Despite all this, it does not bring you joy.

Maybe that’s temporary. I hope it’s temporary.

Because when you pull yourself out of this state, I hope that you will be able to see just how cruel and nasty and vicious you were. How much pain you caused. I think one of the great lessons of adulthood is how little other people think about us. As human beings, we tend to center ourselves in the world, but it’s rarely about us. Much of the pain we cause in the world is because we are careless, and much of the pain we receive is because other people were careless.

Depression is a state where we think that we are worthless, that devalues ourselves and our lives, but it also makes us the center of the universe. It cuts us off from so much because the universe becomes a closed system in which everything becomes an attack on us. I can say that with clarity and certainty because I’m not depressed right now.
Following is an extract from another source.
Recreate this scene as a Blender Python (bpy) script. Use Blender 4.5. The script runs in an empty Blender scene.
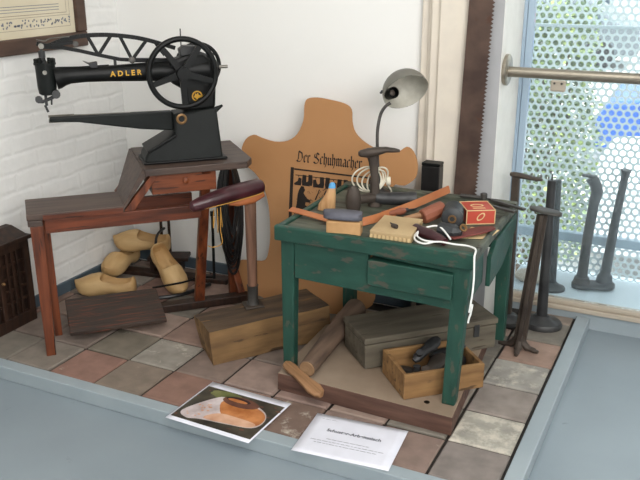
import bpy, bmesh, math, random
from mathutils import Vector, Matrix, noise
random.seed(7)
C = bpy.context.scene.collection
PI = math.pi

# ------------------------------------------------------------------ camera, world, lights, exposure
cam_d = bpy.data.cameras.new('camera'); cam = bpy.data.objects.new('camera', cam_d); C.objects.link(cam)
cam.location = (0, 0, 1.35)
cam.rotation_euler = (math.radians(90) - math.atan(285/820), 0, math.radians(25.8))
cam_d.sensor_width = 36; cam_d.lens = 820/640*36; cam_d.clip_start = .02; cam_d.clip_end = 200
bpy.context.scene.camera = cam

world = bpy.data.worlds.new('sky'); bpy.context.scene.world = world; world.use_nodes = True
wn = world.node_tree.nodes; wl = world.node_tree.links
bgn = wn['Background']; bgn.inputs[0].default_value = (.93, .96, 1.0, 1); bgn.inputs[1].default_value = 3.2

def area(name, loc, target, sx, sy, power, col):
    d = bpy.data.lights.new(name, 'AREA'); d.shape = 'RECTANGLE'; d.size = sx; d.size_y = sy
    d.energy = power; d.color = col
    o = bpy.data.objects.new(name, d); C.objects.link(o); o.location = loc
    o.rotation_euler = (Vector(target) - Vector(loc)).to_track_quat('-Z', 'Y').to_euler()
    return o
area('room_fill_light', (1.5, -.7, 2.0), (-1.5, 2.8, 1.15), 2.0, 1.4, 92, (1, .985, .965))  # added off-camera fill that brightens the room and back wall; no window here
area('overhead_fill_light', (-.4, 1.0, 2.5), (-.9, 2.2, 0), 1.6, 1.0, 20, (1, .97, .93))  # soft fill added overhead to lift table and platform; no lamp fitting there
sd = bpy.data.lights.new('sun', 'SUN'); sd.energy = 5.0; sd.angle = .01; sd.color = (1, .96, .88)
sun = bpy.data.objects.new('sun', sd); C.objects.link(sun); sun.rotation_euler = (math.radians(38), 0, math.radians(75))

vs = bpy.context.scene.view_settings
vs.view_transform = 'Standard'; vs.look = 'None'; vs.gamma = 1; vs.use_curve_mapping = False
vs.exposure = 0.1

# ------------------------------------------------------------------ materials
def lin(c):
    return tuple(((x/255)/12.92 if x/255 <= .04045 else ((x/255+.055)/1.055)**2.4) for x in c) + (1,)

def base_mat(name, rough=.6, metal=0, spec=.4):
    m = bpy.data.materials.new(name); m.use_nodes = True
    n = m.node_tree.nodes; b = n['Principled BSDF']
    b.inputs['Roughness'].default_value = rough; b.inputs['Metallic'].default_value = metal
    b.inputs['Specular IOR Level'].default_value = spec
    return m, n, m.node_tree.links, b

def noisy(name, c1, c2, scale=8, stretch=(1, 1, 1), rough=.6, metal=0, bump=.15, detail=6, lo=.35, hi=.65, c3=None, spec=.4, bscale=None, p3=.62):
    """two-tone noise material in object space; c3 adds sharper worn patches"""
    m, n, l, b = base_mat(name, rough, metal, spec)
    tc = n.new('ShaderNodeTexCoord'); mp = n.new('ShaderNodeMapping'); l.new(tc.outputs['Object'], mp.inputs[0])
    mp.inputs['Scale'].default_value = stretch
    nz = n.new('ShaderNodeTexNoise'); nz.inputs['Scale'].default_value = scale; nz.inputs['Detail'].default_value = detail
    l.new(mp.outputs[0], nz.inputs['Vector'])
    cr = n.new('ShaderNodeValToRGB'); l.new(nz.outputs['Fac'], cr.inputs[0])
    cr.color_ramp.elements[0].position = lo; cr.color_ramp.elements[0].color = lin(c1)
    cr.color_ramp.elements[1].position = hi; cr.color_ramp.elements[1].color = lin(c2)
    out = cr.outputs[0]
    if c3:
        n3 = n.new('ShaderNodeTexNoise'); n3.inputs['Scale'].default_value = scale*1.7; n3.inputs['Detail'].default_value = 8
        l.new(mp.outputs[0], n3.inputs['Vector'])
        r3 = n.new('ShaderNodeValToRGB'); r3.color_ramp.elements[0].position = p3; r3.color_ramp.elements[1].position = p3+.05
        l.new(n3.outputs['Fac'], r3.inputs[0])
        mx = n.new('ShaderNodeMix'); mx.data_type = 'RGBA'
        l.new(r3.outputs[0], mx.inputs[0]); l.new(out, mx.inputs[6]); mx.inputs[7].default_value = lin(c3); out = mx.outputs[2]
    l.new(out, b.inputs['Base Color'])
    if bump:
        bp = n.new('ShaderNodeBump'); bp.inputs['Strength'].default_value = bump; bp.inputs['Distance'].default_value = .004
        nb = n.new('ShaderNodeTexNoise'); nb.inputs['Scale'].default_value = bscale or scale*3; nb.inputs['Detail'].default_value = 5
        l.new(mp.outputs[0], nb.inputs['Vector'])
        l.new(nb.outputs['Fac'], bp.inputs['Height']); l.new(bp.outputs[0], b.inputs['Normal'])
    return m

def plain(name, c, rough=.6, metal=0, spec=.4):
    c2 = tuple(min(255, int(x*1.015)+1) for x in c); c1 = tuple(int(x*.985) for x in c)
    return noisy(name, c1, c2, 14, (1, 1, 1), rough, metal, .06, spec=spec)

M = {}
SX = (1.2, 14, 14); SZ = (14, 14, 1.2); SY = (14, 1.2, 14)
M['bench_red'] = noisy('bench_red', (62, 28, 14), (116, 57, 31), 3, SX, .45, bump=.15, c3=(44, 22, 14))
M['bench_red_z'] = noisy('bench_red_z', (72, 33, 17), (126, 66, 37), 3, SZ, .45, bump=.15, c3=(46, 23, 15))
M['bench_top'] = noisy('bench_top', (66, 53, 47), (90, 73, 64), 3, SX, .5, bump=.2, c3=(54, 43, 38))
M['drawer'] = noisy('drawer', (96, 48, 24), (128, 68, 38), 4, SX, .45, bump=.1, c3=(70, 36, 22))
M['treadle'] = noisy('treadle', (50, 40, 35), (68, 54, 46), 4, (1.2, 22, 14), .55, bump=.35, c3=(108, 60, 42), p3=.57)
M['darkwood'] = noisy('darkwood', (34, 23, 18), (58, 38, 28), 4, SZ, .5, bump=.2)
M['blockwood'] = noisy('blockwood', (100, 76, 50), (142, 110, 72), 2.5, (1.5, 8, 8), .75, bump=.5, c3=(74, 56, 40))
M['blocktop'] = noisy('blocktop', (66, 54, 44), (100, 80, 60), 2.5, (1.5, 10, 10), .8, bump=.8, c3=(120, 90, 58))
M['polewood'] = noisy('polewood', (96, 70, 56), (138, 100, 80), 4, SZ, .6, bump=.3)
M['green'] = noisy('green', (26, 62, 52), (36, 74, 62), 6, (1.5, 4, 4), .5, bump=.25, c3=(70, 72, 62), p3=.6)
M['green_z'] = noisy('green_z', (26, 62, 52), (36, 74, 62), 6, (4, 4, 1.5), .5, bump=.25, c3=(72, 76, 64), p3=.6)
M['greentop'] = noisy('greentop', (62, 68, 58), (96, 98, 84), 4, (1, 5, 5), .6, bump=.5, c3=(52, 46, 38), p3=.55)
M['plinth'] = noisy('plinth', (74, 50, 42), (104, 76, 64), 3, SX, .7, bump=.4)
M['plinthtop'] = noisy('plinthtop', (128, 110, 92), (154, 136, 118), 4, (1, 1, 1), .8, bump=.15)
M['trunk'] = noisy('trunk', (84, 77, 66), (106, 98, 84), 3, (1.5, 9, 9), .75, bump=.3, c3=(74, 64, 52), p3=.62)
M['crate'] = noisy('crate', (116, 84, 52), (152, 116, 74), 3, (1.5, 9, 9), .7, bump=.3, c3=(84, 62, 42), p3=.62)
M['log'] = noisy('log', (84, 68, 58), (122, 100, 84), 3, (10, 1.3, 10), .75, bump=.6)
M['endgrain'] = noisy('endgrain', (122, 92, 66), (152, 120, 88), 12, (1, 1, 1), .8, bump=.4)
M['lastwood'] = noisy('lastwood', (124, 90, 60), (160, 120, 86), 5, SX, .6, bump=.3)
M['palewood'] = noisy('palewood', (178, 132, 88), (206, 164, 118), 5, SZ, .5, bump=.15)
M['clog'] = noisy('clog', (188, 150, 100), (212, 178, 128), 5, (1, 5, 5), .55, bump=.1, c3=(180, 140, 94), p3=.64)
M['iron_black'] = noisy('iron_black', (9, 10, 10), (16, 17, 17), 9, (1, 1, 1), .45, 0, .1, spec=.25)
M['iron_casting'] = noisy('iron_casting', (17, 20, 19), (26, 29, 28), 6, (1, 1, 1), .5, 0, .25, spec=.22)
M['steel'] = noisy('steel', (110, 108, 102), (160, 156, 148), 12, (1, 1, 1), .35, .8, .1)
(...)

But I know that one of these days, I will go back to thinking otherwise.

The comment that you saw as so painfully wounding to you was about a college student who wanted her classmates and her school to face important serious urgent issues in our society and to use this opportunity for required reading to not spend the time on something easy, but to tackle something difficult.

To write for younger readers is to hope that they will remember the stories, that they will take something away from them as they move on to other books, other authors. That they will seek out ever more complex work. That the books will help them to grow as readers, but also as people. This young woman read your work, knew your work, and she wanted to challenge her classmates, she wanted something more. Unlike what some of your friends think, that doesn’t mean that she hates teenage girls and is a misogynist, but that she read you at a certain age and then when she got older, she wants to build a fairer, more just society.

That sounds admirable.

And even if she didn’t like your books, no one should be attacked for that. People are allowed to not like your books. Not liking your books doesn’t make someone a misogynist. Not reading YA books as an adult doesn’t make someone a misogynist. Not wanting YA books to be in a college curriculum doesn’t make someone a misogynist.

I hope that you get better, Sarah. It sounds like you’re going through a hard time, and I hope that you get help and find some peace. I mean that sincerely. I’m not just concluding this way because I worry you’ll read this and sic your friends on me to drive me to depression and suicide. (Which honestly struck me as a possibility when I started writing this, so I guess we’ll find out if you’re doing better).